Bunun altında, toplumsal statü ve konum atlamanın, ekonomik boyutunu yükseltmenin, başarı ve güvenlik duygusunun yarattığı beklentilerden, varolan realite içinde yoksun bırakılmışlığın getirdiği yaygın engellenme duygusu yatmaktadır. “Hızlı toplumsal değişme özellikle yoksun kimselerin beklentilerinin, olanaksızlık ya da başkalarınca, bunların beklentilerini elde etmelerine ısrarla karşı çıkılması durumunda, işe daha da ciddiyet kazandırmaktadır. Yaşamın isteklerine yanıt verme olanakları sınırlandırılmış olan ve daha başka çözüm de göremeyenler, sonunda, şiddete başvurmaktadırlar. Şiddet, onlara toplumda çok yüksek değer kazanmış nitelikler olan başarının, yükselmenin ve statünün bir seçeneği, hatta tek yolu olarak gelebilir” (Halloran 1983: 63-84)
Anonimleşen toplumsal ilişkilerin oluşturduğu sınıflı bir toplumsal yaşamda, sistemin etkinliği açısından bireye yüklediği ve benimsettiği konumun ve rollerinin icrasının sağlanması, diğer yandan, varolan toplumsal konumdan dolayı duyulan rahatsızlıkların ve kırgınlıkların doyumunu, işlik dışı yaşam alanlarda sistemin yarışmacı ve tüketim etiği içinde av-avcı, ezen-ezilen insan ilişkilerine dayalı olarak arayan hırslı, acımasız tek tek bireylerin yaratılması ve de yabancılaşmayı ve şiddeti temel alan bu toplumsal ilişkilerin misti fiye edilmiştir.
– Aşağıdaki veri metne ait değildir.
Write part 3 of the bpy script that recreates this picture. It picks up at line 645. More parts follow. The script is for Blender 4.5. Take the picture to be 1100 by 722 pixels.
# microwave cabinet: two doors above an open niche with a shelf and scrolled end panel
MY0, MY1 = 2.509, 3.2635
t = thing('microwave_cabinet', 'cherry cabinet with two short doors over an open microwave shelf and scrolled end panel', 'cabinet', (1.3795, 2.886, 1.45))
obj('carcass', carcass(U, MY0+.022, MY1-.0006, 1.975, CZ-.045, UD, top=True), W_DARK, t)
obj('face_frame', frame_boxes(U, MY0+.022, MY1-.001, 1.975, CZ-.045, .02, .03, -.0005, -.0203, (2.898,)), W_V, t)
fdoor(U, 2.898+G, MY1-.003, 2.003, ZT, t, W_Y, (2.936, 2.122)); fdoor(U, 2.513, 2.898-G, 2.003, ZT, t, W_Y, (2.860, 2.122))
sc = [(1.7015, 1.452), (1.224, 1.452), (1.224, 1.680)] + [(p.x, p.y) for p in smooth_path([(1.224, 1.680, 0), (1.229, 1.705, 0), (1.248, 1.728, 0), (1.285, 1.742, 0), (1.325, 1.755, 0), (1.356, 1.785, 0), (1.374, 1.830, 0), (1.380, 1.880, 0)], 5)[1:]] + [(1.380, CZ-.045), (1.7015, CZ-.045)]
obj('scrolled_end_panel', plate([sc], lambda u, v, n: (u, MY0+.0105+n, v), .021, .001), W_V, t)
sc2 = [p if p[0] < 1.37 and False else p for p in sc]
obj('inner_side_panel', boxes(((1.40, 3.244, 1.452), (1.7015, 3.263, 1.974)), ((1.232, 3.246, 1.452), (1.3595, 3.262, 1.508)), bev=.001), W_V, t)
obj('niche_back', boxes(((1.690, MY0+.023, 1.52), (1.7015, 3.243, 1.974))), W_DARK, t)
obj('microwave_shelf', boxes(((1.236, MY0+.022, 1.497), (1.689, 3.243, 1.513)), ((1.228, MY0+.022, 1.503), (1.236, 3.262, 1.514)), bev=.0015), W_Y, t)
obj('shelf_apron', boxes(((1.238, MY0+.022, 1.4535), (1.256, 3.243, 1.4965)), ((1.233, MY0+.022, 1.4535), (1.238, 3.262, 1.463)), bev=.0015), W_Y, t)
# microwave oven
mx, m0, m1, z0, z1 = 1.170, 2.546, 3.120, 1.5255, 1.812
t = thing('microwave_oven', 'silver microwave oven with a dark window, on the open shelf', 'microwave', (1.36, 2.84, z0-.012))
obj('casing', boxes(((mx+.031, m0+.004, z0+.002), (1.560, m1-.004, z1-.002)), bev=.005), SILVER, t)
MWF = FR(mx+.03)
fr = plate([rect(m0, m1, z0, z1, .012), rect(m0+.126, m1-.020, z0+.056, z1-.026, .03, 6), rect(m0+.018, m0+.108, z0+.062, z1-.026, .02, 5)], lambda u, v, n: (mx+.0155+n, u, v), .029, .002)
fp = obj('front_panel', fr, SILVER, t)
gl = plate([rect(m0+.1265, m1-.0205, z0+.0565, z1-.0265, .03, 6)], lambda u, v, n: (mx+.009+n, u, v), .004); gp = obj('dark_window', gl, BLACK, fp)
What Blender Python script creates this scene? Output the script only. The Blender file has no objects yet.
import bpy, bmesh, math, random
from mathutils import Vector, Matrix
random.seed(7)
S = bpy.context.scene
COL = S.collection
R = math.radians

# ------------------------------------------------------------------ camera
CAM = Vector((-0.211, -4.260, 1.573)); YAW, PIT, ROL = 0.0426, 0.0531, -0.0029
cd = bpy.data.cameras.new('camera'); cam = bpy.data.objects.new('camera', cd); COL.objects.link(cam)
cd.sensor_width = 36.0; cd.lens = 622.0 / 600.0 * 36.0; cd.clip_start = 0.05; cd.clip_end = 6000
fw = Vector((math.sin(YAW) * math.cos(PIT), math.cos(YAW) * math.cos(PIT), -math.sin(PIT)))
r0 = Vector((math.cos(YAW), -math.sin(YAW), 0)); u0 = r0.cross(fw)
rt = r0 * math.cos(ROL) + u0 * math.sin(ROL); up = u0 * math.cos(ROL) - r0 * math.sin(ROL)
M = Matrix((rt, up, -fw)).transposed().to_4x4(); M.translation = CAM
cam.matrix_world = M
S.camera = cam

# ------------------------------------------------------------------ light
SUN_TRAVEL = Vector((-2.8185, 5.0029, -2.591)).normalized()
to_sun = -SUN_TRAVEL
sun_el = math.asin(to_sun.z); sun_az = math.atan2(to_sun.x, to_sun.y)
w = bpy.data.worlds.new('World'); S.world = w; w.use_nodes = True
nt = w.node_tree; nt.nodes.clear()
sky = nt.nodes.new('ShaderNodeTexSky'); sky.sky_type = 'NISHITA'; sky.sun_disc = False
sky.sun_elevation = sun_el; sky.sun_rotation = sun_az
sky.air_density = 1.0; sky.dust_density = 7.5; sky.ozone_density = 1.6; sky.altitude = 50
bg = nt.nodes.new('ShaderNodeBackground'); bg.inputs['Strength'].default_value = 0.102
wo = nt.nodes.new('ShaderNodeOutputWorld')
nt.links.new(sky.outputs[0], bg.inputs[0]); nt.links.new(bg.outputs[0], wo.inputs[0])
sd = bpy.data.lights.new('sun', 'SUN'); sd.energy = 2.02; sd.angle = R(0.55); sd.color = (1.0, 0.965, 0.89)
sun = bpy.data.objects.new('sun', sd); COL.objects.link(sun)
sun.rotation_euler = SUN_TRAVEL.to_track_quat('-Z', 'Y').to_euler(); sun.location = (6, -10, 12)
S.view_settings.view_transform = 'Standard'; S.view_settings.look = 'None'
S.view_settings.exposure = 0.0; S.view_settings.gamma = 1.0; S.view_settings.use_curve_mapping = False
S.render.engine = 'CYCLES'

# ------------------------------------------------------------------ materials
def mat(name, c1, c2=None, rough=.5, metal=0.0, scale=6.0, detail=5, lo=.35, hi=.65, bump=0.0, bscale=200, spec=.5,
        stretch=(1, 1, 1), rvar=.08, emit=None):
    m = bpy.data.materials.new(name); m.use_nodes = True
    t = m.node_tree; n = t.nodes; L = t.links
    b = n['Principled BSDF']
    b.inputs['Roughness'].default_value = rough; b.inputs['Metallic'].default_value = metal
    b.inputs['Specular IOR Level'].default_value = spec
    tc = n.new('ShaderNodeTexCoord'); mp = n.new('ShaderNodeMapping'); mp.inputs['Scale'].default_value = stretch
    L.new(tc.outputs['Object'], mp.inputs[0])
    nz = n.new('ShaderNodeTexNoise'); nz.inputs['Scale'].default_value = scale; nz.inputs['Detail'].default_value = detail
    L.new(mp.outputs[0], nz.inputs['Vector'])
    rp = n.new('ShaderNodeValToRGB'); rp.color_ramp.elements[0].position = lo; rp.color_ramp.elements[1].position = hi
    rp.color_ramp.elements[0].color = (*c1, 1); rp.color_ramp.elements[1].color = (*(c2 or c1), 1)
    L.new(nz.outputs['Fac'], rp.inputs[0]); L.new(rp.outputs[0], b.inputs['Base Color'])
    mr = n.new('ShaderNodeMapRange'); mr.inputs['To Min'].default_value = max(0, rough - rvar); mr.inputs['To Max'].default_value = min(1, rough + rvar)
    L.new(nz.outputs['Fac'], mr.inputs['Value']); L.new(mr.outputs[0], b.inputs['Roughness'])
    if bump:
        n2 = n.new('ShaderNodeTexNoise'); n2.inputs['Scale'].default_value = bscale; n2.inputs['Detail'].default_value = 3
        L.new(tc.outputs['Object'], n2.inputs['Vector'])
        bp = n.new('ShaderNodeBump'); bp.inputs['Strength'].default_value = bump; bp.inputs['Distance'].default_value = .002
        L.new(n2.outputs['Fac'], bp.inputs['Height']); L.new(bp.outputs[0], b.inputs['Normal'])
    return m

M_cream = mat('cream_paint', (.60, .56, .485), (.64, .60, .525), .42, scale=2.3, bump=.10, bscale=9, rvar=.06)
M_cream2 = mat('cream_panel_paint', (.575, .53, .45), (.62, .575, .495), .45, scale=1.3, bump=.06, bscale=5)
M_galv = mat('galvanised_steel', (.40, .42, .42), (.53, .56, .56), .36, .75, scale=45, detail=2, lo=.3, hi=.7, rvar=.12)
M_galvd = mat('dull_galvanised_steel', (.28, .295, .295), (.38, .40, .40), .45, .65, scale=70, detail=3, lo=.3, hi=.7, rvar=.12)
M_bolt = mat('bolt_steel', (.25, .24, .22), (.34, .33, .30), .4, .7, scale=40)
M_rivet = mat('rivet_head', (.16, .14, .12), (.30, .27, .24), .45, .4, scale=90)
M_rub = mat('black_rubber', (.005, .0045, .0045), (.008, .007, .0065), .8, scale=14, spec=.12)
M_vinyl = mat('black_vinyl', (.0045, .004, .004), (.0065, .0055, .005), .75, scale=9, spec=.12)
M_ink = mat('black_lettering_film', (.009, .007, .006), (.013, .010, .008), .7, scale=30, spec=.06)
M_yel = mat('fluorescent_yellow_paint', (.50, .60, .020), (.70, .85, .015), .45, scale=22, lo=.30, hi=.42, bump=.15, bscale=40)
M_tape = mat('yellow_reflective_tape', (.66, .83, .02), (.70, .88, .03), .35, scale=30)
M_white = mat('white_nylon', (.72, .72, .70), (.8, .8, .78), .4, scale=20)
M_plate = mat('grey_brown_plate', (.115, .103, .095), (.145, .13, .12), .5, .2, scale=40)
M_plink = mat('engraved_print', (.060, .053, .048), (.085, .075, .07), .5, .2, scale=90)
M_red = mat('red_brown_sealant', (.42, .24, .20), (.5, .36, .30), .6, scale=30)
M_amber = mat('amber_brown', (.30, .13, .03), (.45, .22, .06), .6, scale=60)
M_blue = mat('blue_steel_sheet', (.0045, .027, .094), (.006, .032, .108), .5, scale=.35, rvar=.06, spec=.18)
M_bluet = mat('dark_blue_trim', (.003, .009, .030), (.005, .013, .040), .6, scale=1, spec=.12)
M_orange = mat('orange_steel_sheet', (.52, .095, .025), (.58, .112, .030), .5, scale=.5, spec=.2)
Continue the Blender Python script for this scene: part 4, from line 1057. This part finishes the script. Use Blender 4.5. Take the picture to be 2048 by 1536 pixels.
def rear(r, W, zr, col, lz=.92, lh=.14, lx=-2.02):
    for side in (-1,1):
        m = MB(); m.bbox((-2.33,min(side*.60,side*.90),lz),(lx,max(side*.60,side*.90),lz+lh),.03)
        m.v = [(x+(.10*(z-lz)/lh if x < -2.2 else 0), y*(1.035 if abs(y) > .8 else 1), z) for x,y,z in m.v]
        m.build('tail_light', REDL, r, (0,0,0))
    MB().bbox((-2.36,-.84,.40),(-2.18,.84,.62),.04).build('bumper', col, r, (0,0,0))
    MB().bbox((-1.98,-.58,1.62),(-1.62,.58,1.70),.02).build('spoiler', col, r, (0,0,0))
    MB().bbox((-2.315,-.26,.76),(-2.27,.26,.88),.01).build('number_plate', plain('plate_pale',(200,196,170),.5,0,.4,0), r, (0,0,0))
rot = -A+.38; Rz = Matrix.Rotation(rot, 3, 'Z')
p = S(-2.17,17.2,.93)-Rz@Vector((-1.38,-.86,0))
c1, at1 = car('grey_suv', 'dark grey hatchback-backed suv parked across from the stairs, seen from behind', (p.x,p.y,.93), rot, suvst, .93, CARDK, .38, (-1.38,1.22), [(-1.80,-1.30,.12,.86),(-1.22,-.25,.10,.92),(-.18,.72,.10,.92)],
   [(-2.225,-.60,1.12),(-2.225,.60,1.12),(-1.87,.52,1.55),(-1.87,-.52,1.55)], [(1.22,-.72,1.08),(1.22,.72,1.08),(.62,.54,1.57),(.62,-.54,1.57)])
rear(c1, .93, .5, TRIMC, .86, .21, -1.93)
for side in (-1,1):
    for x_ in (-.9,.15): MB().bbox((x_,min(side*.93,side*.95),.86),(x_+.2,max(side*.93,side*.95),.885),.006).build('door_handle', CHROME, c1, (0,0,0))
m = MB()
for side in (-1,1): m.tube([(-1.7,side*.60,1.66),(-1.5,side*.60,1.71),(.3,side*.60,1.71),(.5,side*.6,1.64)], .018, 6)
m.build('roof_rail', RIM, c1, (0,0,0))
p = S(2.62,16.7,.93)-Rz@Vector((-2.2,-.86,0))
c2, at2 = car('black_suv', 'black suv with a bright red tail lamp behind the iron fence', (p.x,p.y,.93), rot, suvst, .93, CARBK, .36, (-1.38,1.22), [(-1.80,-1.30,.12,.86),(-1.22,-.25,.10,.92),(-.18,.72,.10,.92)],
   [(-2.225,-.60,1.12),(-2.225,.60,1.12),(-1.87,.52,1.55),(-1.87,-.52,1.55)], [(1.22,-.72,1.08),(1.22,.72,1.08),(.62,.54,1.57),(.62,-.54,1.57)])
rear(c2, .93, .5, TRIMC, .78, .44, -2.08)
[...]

Bir olgunun, nesnenin, bir ilişkinin gerçekliğinin algılanmasını anlamı bakımından bozma, çarpıtma; görünümünü bulanıklaştırma bir kurgusal replikasının verilmesi, sonuçta; özellikle toplumsal konumlarını değiştirme umutları olmayan orta ve alt-orta sınıflarda, değiştirilmeyen varolan realiteden doğan husumetin, toplumsal realitenin diğer kurbanlarına yönelmesine ve onlar üzerinde şiddet kullanımı yanında, daha güçlü olanların veya iktidarı elinde tutanların şiddet uygulamasının meşrulaştırılmasına ve böylesi bir toplumsal realitenin normalizasyonuna ve içselleştirilmesine yol açmaktadır. Böylesi bir ortamın oluşmasında, hem kendi toplumsal konum ve varoluşunun gerektirdiği biçimde bilgilenmenin, hem de benzer konumdaki insanlarla iletişimin ortadan kalkmasının ve böylece, kendi sorunlarına şiddete dayalı çözümler dışında getirebileceği bir alternatif toplumsal realiteyi gerçekleştirebilecek bir bilince sahip olmasının olanaksızlığı yatmaktadır. Çünkü; “ İletişim bombardımanından söz edilen, modern zamanımızda insanların kendi sorunların çözümünün toplumsal yapıdaki değişikliklere bağlı olduğunu anlamalarını kolaylaştıracak içerikte hayata, kendi konumlarına benzer konumdaki diğer insanlara ilişkin iletişimin ortadan kalkmış bulunuşudur. Kitle iletişim araçlarının bu denli çoğaldığı, hayatımızın her alanını bu denli kapladığı günümüzde görebildiğimiz, izleyebildiğimiz, öğrenebildiğimiz hayatın gerçek yüzü değil de, onun sistem açısından yapılmış kurgusal bir replikası ise; sokaklarımızdaki binaların duvarlarından tutun da, odalarımıza dek her yanımızı dolduran iletiler gerçek bir iletimden çok bir gürültünün serpintileri ise yaşadığımız, kabullendiğimiz bugünkü hayat tarzımızı yeniden değerlendirmemiz gerekiyor” (Oskay 1992 b: 32-112-113).
Böylece, kitle araçlarını şiddeti temel olan davranış biçimlerini göstermesi, meşrulaştırması konusundaki gerçek etkileri; varolan toplumsal realitenin mistifiye edilmiş görünümlerini sunan, bir başka deyişle, sistem etiğinin aynısını haklılaştırıp, meşrulaştıracak bir biçimde veren anlatım biçimiyle olmakta ve bu şekildeki bir enforme ediş biçimi ise, böylesi bir yaşamın görünümlerinin ardındaki gerçekliği görmemizi engelleyen yoğun bir yanılsama ve yanlış bilince yol açmaktadır.
Şiddetin kitle iletişim araçlarında sunumu ya da veriliş biçimlerinin ve bu alandaki etkilerinin ortaya konması, her şeyden önce, iletişime, kitle iletişimine ve kitle iletişim araçlarına yüklenilen anlam ve işlevlerin hem genel boyutta hem de bu araçların kendine özgü boyutunda ele alınmasını gerektirmektedir.